When the boys first land on the island, their proper English manners and habits are still deeply ingrained. Faced with the prospect of having to kill a pig because everyone is hungry, Jack is unable to follow through, “because of the enormity of the knife descending and cutting into living flesh; because of the unbearable blood.” Only two chapters later, however, Jack slits a pig’s throat and proudly comes back to the camp with the “knowledge that they had outwitted a living thing, imposed their will upon it, taken away its life like a long satisfying drink.”
When the “littluns” start to worry that there is a beast lurking around the island, panic spreads throughout the camp and Jack decides to take the head of the pig they killed and present it as an offering to appease the beast. The pig’s head, which they call the Lord of the Flies, comes to represent chaos and disorder, savagery and the instinctual brutality of human nature (I learned only recently that the literal translation of Beelzebub is “lord of the flies”). The image is so powerful, both in film and in writing, that even now, having de-faced countless pigs’ heads at the Meat Hook, I still think about Lord of the Flies every time I do it.
The truth is, pigs’ heads are absolutely delicious if you are willing to take the time to prepare them the right way. It seems intimidating, but it’s much easier than you would expect.
LORD OF THE FLIES
Porchetta di Testa
Most local butcher shops have pigs’ heads on hand, and if not, they will usually be happy to special-order one for you. For this recipe, ask your butcher to take the meat off the head in one piece and clean it of all the glands. Then all that’s left to do is spice it, tie it up as you would a roast, and cook it. It goes great over a bed of lentils, potatoes, or stewed greens.
Serves 8 to 10
Meat of 1 pig’s head, all in one piece, including ears and tongue, cleaned of all glands (about 7 pounds of meat)
4 tablespoons kosher salt
1 tablespoon plus 1 teaspoon fennel seeds, toasted
2¼ teaspoons freshly ground black pepper
1½ teaspoons crushed red pepper
Finely chopped leaves of 2 rosemary sprigs
Finely chopped leaves of 2 thyme sprigs
15 garlic cloves, put through a garlic press
Zest of 2 lemons plus 1 tablespoon lemon juice
1 teaspoon plus 2 tablespoons olive oil, divided
First, you’re going to clean the meat up a bit, which includes shaving the outside meat
with a razor if there is any hair (come on, it’s fun!). Also make sure that there are no glands, and that the hard collagen from the nostrils and ear canals are cut out—your butcher should have done this for you, but it doesn’t hurt to check. Now, in a large mortar, combine 2 tablespoons of the salt and the rest of the ingredients except the 2 tablespoons oil and mash them up with a pestle until a nice paste forms.

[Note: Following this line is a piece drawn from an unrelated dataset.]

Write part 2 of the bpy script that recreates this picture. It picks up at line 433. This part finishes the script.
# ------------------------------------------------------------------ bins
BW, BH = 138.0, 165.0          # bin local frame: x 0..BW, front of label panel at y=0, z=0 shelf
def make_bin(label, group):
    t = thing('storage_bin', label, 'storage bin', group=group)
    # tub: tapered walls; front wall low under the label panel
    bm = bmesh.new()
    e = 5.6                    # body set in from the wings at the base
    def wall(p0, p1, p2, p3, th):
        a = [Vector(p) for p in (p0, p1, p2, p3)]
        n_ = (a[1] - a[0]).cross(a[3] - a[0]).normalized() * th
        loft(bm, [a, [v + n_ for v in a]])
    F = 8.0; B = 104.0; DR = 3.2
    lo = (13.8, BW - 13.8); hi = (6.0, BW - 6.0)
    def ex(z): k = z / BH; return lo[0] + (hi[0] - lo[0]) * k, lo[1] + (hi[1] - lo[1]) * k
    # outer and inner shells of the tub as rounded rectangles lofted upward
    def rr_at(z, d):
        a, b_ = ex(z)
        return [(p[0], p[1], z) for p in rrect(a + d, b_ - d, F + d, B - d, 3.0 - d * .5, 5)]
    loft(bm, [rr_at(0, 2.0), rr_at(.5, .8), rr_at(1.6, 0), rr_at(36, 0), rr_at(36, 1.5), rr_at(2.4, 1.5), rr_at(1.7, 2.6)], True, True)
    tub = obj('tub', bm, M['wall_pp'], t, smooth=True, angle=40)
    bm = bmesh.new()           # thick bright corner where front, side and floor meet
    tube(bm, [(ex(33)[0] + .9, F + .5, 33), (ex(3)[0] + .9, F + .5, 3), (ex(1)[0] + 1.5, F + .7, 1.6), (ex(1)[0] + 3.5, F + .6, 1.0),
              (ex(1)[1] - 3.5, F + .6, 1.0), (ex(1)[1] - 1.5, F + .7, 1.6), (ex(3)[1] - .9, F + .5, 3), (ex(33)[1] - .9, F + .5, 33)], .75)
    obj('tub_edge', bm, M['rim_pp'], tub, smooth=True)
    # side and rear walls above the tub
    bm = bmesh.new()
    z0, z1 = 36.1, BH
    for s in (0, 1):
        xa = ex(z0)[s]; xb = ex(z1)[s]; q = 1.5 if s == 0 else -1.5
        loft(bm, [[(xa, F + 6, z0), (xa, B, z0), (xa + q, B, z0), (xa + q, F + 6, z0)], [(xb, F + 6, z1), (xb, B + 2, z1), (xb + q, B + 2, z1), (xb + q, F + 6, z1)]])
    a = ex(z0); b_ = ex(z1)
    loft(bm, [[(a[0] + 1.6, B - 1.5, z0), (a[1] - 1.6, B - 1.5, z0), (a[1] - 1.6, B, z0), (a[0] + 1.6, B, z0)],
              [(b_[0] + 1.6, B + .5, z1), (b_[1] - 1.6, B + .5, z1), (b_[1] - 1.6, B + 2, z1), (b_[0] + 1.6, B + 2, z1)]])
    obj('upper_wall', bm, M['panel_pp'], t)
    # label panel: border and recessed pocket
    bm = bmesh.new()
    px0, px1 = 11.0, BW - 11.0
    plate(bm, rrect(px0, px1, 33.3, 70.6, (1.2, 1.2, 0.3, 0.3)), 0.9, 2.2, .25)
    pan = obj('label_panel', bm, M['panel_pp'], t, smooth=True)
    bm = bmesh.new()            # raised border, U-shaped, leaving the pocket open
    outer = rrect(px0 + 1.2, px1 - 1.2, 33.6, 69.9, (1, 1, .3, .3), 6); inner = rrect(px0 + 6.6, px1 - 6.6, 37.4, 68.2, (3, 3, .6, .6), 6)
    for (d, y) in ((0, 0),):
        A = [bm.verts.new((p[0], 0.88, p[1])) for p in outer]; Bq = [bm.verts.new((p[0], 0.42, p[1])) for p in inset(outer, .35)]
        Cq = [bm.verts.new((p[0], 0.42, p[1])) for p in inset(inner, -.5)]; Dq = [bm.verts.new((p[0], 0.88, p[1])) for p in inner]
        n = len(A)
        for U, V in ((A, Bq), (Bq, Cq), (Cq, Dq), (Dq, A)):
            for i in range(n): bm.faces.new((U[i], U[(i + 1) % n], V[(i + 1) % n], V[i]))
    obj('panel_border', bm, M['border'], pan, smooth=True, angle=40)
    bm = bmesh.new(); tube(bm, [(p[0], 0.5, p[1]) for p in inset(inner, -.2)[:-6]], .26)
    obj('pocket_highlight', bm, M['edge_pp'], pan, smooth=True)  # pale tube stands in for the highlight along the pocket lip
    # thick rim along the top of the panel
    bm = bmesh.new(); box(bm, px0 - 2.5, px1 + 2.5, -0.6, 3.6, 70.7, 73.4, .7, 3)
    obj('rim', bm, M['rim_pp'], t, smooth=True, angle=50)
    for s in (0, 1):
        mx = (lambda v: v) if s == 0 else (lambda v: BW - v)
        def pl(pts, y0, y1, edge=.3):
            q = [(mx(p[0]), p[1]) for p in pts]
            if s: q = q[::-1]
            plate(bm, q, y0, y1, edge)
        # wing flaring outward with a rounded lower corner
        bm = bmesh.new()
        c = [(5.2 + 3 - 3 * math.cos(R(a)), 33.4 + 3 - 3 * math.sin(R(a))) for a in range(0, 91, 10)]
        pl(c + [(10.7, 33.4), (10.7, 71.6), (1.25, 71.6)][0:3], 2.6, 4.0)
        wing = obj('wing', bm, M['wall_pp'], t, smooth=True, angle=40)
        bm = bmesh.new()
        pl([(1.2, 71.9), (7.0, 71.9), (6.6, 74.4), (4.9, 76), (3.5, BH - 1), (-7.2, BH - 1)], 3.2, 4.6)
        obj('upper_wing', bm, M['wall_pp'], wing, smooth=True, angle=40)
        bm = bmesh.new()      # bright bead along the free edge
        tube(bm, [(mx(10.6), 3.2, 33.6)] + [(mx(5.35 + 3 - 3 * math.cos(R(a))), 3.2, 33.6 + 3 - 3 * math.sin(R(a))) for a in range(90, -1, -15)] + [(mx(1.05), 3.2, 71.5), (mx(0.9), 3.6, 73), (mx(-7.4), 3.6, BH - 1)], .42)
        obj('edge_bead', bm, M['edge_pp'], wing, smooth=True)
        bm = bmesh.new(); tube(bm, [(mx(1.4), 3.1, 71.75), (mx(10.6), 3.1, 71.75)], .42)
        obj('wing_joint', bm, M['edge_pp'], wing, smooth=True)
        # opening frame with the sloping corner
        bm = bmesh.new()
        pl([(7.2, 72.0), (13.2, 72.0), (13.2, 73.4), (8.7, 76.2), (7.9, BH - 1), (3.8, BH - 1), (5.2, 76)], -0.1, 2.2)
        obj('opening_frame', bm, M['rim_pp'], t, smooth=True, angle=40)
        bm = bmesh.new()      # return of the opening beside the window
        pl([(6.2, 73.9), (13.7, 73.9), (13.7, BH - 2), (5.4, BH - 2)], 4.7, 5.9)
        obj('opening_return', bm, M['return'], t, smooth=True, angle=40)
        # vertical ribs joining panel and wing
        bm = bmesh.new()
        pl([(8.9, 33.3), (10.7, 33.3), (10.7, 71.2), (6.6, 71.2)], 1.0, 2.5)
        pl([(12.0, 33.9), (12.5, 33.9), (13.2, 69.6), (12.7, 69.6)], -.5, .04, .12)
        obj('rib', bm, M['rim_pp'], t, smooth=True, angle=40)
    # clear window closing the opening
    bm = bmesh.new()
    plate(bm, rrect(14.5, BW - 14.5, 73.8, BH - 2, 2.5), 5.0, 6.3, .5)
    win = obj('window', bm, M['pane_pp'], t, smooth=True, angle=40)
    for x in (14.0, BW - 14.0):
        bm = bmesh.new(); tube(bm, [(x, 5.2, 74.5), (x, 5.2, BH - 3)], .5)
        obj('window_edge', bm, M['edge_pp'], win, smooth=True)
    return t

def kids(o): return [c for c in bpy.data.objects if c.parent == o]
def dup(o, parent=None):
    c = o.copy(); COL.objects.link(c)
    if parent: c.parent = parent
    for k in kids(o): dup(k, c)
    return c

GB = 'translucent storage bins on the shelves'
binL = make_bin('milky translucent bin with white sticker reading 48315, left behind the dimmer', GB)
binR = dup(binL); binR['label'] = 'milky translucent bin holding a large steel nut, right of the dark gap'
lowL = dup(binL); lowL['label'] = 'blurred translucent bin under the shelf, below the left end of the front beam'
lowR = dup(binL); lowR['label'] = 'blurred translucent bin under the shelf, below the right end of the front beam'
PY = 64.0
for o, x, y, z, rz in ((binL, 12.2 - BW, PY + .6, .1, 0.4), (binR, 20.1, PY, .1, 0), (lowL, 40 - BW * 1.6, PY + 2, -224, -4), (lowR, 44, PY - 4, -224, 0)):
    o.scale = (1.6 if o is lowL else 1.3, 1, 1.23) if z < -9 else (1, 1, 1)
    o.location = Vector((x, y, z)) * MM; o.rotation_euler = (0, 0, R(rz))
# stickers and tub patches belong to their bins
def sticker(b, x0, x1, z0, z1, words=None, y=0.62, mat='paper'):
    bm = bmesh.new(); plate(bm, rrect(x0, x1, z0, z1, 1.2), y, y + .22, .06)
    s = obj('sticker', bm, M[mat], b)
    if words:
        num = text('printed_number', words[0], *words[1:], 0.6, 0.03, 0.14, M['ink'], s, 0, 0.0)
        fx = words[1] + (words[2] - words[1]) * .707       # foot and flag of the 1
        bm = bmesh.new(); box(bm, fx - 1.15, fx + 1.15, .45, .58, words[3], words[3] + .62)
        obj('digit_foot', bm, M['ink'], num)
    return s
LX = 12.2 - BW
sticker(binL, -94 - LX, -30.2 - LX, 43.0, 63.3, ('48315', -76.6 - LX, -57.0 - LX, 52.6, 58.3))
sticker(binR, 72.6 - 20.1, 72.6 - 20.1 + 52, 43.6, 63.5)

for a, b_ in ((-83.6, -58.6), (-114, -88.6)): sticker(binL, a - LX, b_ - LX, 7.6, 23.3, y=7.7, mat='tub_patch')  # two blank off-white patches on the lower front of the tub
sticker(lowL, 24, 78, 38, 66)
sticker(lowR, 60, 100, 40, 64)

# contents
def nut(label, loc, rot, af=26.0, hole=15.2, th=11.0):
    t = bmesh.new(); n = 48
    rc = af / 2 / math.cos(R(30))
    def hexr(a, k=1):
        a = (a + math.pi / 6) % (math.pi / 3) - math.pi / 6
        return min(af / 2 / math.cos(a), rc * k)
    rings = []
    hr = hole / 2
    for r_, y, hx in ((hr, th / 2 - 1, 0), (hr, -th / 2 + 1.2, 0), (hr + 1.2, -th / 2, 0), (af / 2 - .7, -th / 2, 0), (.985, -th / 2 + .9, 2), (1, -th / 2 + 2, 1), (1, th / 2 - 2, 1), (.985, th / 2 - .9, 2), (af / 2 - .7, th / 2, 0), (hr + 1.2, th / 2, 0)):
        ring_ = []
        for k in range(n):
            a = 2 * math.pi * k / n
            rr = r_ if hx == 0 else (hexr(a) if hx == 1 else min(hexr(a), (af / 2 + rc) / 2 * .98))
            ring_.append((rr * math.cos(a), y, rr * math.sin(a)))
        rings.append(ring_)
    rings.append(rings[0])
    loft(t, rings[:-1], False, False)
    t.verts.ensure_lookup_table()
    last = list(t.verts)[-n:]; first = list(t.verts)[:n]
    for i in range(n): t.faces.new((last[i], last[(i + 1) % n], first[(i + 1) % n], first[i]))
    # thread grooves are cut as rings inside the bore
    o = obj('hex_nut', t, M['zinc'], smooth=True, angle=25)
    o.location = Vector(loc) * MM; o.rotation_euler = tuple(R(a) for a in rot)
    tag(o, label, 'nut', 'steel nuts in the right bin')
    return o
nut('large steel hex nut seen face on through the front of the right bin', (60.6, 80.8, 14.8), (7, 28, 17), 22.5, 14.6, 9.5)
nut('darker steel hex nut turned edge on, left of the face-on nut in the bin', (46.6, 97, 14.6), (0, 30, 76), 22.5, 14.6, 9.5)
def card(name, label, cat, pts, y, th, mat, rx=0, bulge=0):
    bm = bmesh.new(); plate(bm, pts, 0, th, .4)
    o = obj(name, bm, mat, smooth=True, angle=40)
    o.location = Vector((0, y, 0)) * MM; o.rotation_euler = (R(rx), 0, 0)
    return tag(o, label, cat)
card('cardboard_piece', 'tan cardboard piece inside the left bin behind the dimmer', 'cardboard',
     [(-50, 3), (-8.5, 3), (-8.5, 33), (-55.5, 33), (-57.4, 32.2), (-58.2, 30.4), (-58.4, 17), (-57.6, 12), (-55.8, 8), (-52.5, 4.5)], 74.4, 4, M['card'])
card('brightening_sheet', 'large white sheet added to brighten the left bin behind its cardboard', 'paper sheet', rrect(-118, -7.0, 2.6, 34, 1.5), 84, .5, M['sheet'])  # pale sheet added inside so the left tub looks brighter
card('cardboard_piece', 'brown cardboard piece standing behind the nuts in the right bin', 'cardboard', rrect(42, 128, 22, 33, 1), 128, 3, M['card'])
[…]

Spread the face meat in front of you, skin-side down. Tuck the ears backward, up through the eyeholes, so that the holes are covered, and flatten them out. Rub the seasoning paste all over the meat. Lay the tongue flat along the inside of the snout and rub it with any remaining seasoning paste.
Starting with the jowl on one side, roll up the meat like a jelly roll. Tie the cylinder tightly with twine as you would a roast, set it in a roasting pan on a roasting rack, and place it in the refrigerator, uncovered, to cure overnight. The next day, take the roast out and let it sit at room temperature for 1½ hours.
Preheat the oven to 450°F.
Rub the outside of the roast with the remaining 2 tablespoons salt and roast for 20 minutes.